**Task goal**
Reproduce exactly, with no pictures, each line from the opening of the material down through the line containing "scene.camera = co".

* * * *

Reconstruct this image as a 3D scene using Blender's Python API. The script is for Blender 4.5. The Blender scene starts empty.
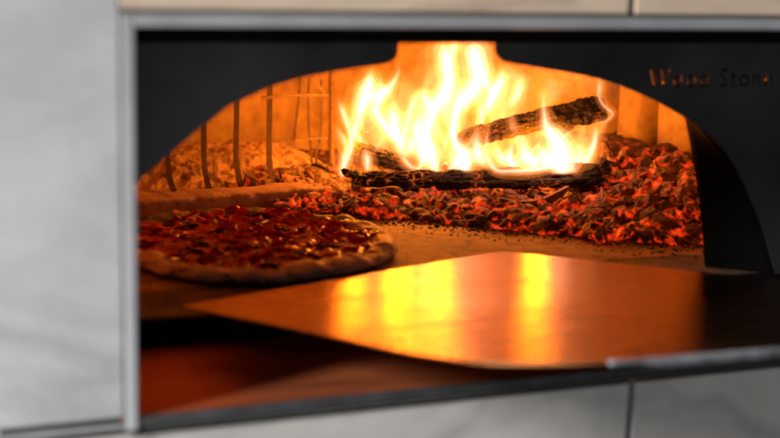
import bpy, bmesh, math, random
from mathutils import Vector, Matrix, noise
rnd = random.Random(7)
C = bpy.context.scene.collection
scene = bpy.context.scene

# ------------------------------------------------------------------ camera
CX, CY, CZ = -0.19932, -1.14277, 0.44598
YAW, PIT, ROL = 0.37107, 0.2164, 0.03291
F = 1300.0
fw = Vector((math.sin(YAW)*math.cos(PIT), math.cos(YAW)*math.cos(PIT), -math.sin(PIT)))
r0 = Vector((math.cos(YAW), -math.sin(YAW), 0)); u0 = r0.cross(fw)
rr = r0*math.cos(ROL) + u0*math.sin(ROL); uu = -r0*math.sin(ROL) + u0*math.cos(ROL)
cam = bpy.data.cameras.new('camera'); co = bpy.data.objects.new('camera', cam); C.objects.link(co)
co.matrix_world = Matrix(((rr.x, uu.x, -fw.x, CX), (rr.y, uu.y, -fw.y, CY), (rr.z, uu.z, -fw.z, CZ), (0, 0, 0, 1)))
cam.sensor_width = 36; cam.lens = F/780*36; cam.clip_start = 0.02; cam.clip_end = 60
cam.dof.use_dof = True; cam.dof.focus_distance = 1.98; cam.dof.aperture_fstop = 2.6
scene.camera = co

# ------------------------------------------------------------------ world, lights, exposure
w = bpy.data.worlds.new('World'); scene.world = w; w.use_nodes = True
w.node_tree.nodes['Background'].inputs[0].default_value = (0.75, 0.80, 0.9, 1)
w.node_tree.nodes['Background'].inputs[1].default_value = 0.035
scene.view_settings.view_transform = 'Standard'; scene.view_settings.look = 'None'
scene.view_settings.exposure = 0; scene.view_settings.gamma = 1
scene.render.engine = 'CYCLES'
scene.cycles.use_denoising = True
scene.cycles.sample_clamp_indirect = 8.0
scene.cycles.sample_clamp_direct = 0
scene.cycles.max_bounces = 8; scene.cycles.volume_bounces = 0; scene.cycles.transparent_max_bounces = 64
scene.cycles.caustics_reflective = False

def lamp(name, kind, loc, power, col, size, target=None, sy=None):
    l = bpy.data.lights.new(name, kind); l.energy = power; l.color = col
    if kind == 'AREA':
        l.shape = 'RECTANGLE'; l.size = size; l.size_y = sy or size
    else: l.shadow_soft_size = size
    o = bpy.data.objects.new(name, l); C.objects.link(o); o.location = loc
    if target is not None:
        o.rotation_euler = (Vector(target)-Vector(loc)).to_track_quat('-Z', 'Y').to_euler()
    return o
# the kitchen's soft cool window light on the wall in front of the oven
lamp('window_light', 'AREA', (-2.7, -.95, 1.75), 230, (1.0, 0.985, 0.965), .5, (0.1, 0, 0.1), 1.0)
# added low fill lamp, out of view, brightening the lower wall and face plate
lamp('low_front_fill', 'AREA', (-.5, -1.9, -.75), 13, (1.0, 0.98, 0.95), 1.6, (.35, 0, -.05), .8)
# the fire's own light
FIRE = (1.0, 0.25, 0.003)
for n, (x, y, z, p, s) in enumerate([(0.58, .84, .17, 3.1, .015), (0.66, .86, .20, 3.1, .015), (0.78, .72, .11, 2.1, .015), (0.49, .80, .13, 1.5, .012)]):
    lamp('fire_light', 'POINT', (x, y, z), p, FIRE, s)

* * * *

**Answer in full**
Reconstruct this image as a 3D scene using Blender's Python API. The script is for Blender 4.5. The Blender scene starts empty.
import bpy, bmesh, math, random
from mathutils import Vector, Matrix, noise
rnd = random.Random(7)
C = bpy.context.scene.collection
scene = bpy.context.scene

# ------------------------------------------------------------------ camera
CX, CY, CZ = -0.19932, -1.14277, 0.44598
YAW, PIT, ROL = 0.37107, 0.2164, 0.03291
F = 1300.0
fw = Vector((math.sin(YAW)*math.cos(PIT), math.cos(YAW)*math.cos(PIT), -math.sin(PIT)))
r0 = Vector((math.cos(YAW), -math.sin(YAW), 0)); u0 = r0.cross(fw)
rr = r0*math.cos(ROL) + u0*math.sin(ROL); uu = -r0*math.sin(ROL) + u0*math.cos(ROL)
cam = bpy.data.cameras.new('camera'); co = bpy.data.objects.new('camera', cam); C.objects.link(co)
co.matrix_world = Matrix(((rr.x, uu.x, -fw.x, CX), (rr.y, uu.y, -fw.y, CY), (rr.z, uu.z, -fw.z, CZ), (0, 0, 0, 1)))
cam.sensor_width = 36; cam.lens = F/780*36; cam.clip_start = 0.02; cam.clip_end = 60
cam.dof.use_dof = True; cam.dof.focus_distance = 1.98; cam.dof.aperture_fstop = 2.6
scene.camera = co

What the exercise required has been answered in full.